YOUR TASK
The lines to reproduce run from the first one through the line containing "return Vector(((px - 512) / F * d, d, 0.0))". Reproduce them exactly.

■ ■ ■ ■ ■ ■ ■

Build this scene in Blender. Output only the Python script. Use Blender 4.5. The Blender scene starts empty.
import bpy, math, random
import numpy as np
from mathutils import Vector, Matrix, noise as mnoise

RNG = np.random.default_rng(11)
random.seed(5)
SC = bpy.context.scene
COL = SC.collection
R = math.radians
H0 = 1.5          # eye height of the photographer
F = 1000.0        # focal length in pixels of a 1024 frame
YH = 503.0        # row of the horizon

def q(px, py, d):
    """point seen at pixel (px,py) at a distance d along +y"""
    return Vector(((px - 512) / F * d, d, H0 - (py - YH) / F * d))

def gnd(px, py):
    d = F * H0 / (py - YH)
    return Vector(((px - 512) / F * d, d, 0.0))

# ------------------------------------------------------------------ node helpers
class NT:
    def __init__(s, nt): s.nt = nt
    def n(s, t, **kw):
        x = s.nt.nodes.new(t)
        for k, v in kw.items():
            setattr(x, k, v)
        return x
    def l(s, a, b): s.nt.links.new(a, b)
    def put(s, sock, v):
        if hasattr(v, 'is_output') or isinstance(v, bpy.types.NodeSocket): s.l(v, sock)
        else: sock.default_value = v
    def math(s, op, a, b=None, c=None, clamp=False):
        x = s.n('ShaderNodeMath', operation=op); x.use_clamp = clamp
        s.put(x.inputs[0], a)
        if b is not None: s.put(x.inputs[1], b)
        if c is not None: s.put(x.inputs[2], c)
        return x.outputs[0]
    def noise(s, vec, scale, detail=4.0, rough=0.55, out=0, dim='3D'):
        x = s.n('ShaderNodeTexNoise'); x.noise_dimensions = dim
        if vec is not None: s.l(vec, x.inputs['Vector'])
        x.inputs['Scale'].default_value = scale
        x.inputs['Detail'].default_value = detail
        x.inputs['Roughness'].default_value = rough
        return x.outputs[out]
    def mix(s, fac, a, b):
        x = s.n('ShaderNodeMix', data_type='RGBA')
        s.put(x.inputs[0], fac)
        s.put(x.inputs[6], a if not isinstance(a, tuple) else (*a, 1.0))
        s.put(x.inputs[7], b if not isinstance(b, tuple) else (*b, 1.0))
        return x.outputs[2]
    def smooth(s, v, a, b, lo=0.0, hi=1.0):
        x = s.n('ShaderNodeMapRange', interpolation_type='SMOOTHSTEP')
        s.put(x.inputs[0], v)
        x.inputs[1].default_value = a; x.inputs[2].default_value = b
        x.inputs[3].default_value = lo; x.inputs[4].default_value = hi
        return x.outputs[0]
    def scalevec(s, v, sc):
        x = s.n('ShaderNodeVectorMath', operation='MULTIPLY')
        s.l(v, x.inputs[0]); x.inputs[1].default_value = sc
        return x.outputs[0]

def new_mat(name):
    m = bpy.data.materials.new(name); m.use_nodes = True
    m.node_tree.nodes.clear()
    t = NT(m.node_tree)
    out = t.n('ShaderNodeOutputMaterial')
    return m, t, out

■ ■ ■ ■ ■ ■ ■

COMPLETE OUTPUT
Build this scene in Blender. Output only the Python script. Use Blender 4.5. The Blender scene starts empty.
import bpy, math, random
import numpy as np
from mathutils import Vector, Matrix, noise as mnoise

RNG = np.random.default_rng(11)
random.seed(5)
SC = bpy.context.scene
COL = SC.collection
R = math.radians
H0 = 1.5          # eye height of the photographer
F = 1000.0        # focal length in pixels of a 1024 frame
YH = 503.0        # row of the horizon

def q(px, py, d):
    """point seen at pixel (px,py) at a distance d along +y"""
    return Vector(((px - 512) / F * d, d, H0 - (py - YH) / F * d))

def gnd(px, py):
    d = F * H0 / (py - YH)
    return Vector(((px - 512) / F * d, d, 0.0))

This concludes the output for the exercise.